Surprisingly, and to our best knowledge, no estimate of the residential water demand function in Andorra has yet been published. Our current work aims to fill this gap by providing the first estimate of the residential water demand function in Andorra. We have estimated an econometric model using a panel dataset covering the years 2006 to 2015 for the municipality of Andorra La Vella. Our estimates reveal a price elasticity of the residential water demand around –0.7. Facing a price increase of 10 percent, households will react in the short run by reducing their water consumption by 7 percent. This result has important policy implications. Indeed, pricing reforms are often cited as the first measure to be implemented in order to signal water scarcity and to encourage a reasonable use of water.
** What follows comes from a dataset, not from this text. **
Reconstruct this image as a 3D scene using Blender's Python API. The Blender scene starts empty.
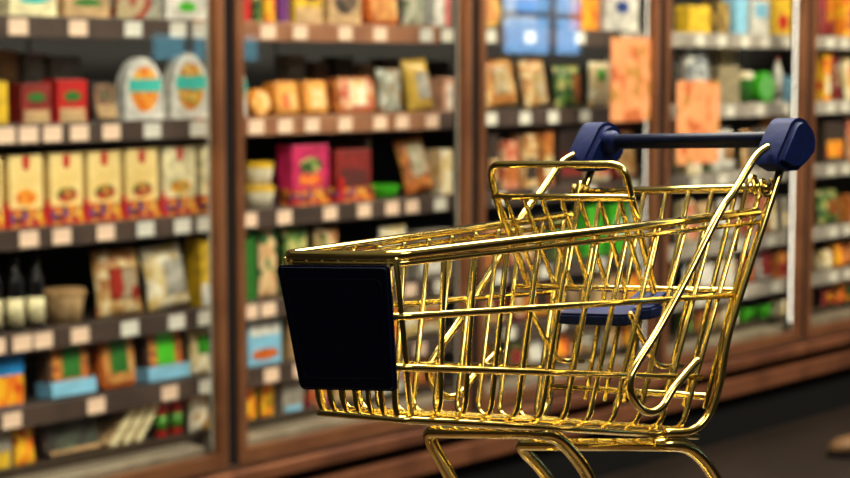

The effectiveness of any pricing policy in engaging water consumption depends, however, on the price elasticity of consumption. The larger the price elasticity, the more effective these policies are at reducing water consumption. Our estimate of the domestic water demand in Andorra allows decision-makers to simulate the impact of change in the water price on domestic water use. To achieve more significant reductions of household water consumption, public authorities in Andorra should complement their price policies with non-price policies, such as education or awareness campaigns.

We have also shown that Andorran households in single-family units differ significantly from households in multi-family units, for example in terms of water price elasticity and in terms of how they react to increases in temperature. From a policy perspective, this result calls for a differentiated treatment of households depending upon whether they live in single-family or in multi-family units. Finally, seasonality appears to be a strong characteristic of domestic water use in Andorra. This opens the door to consider more sophisticated pricing schemes such as time-of-use (TOU) water prices or peak pricing.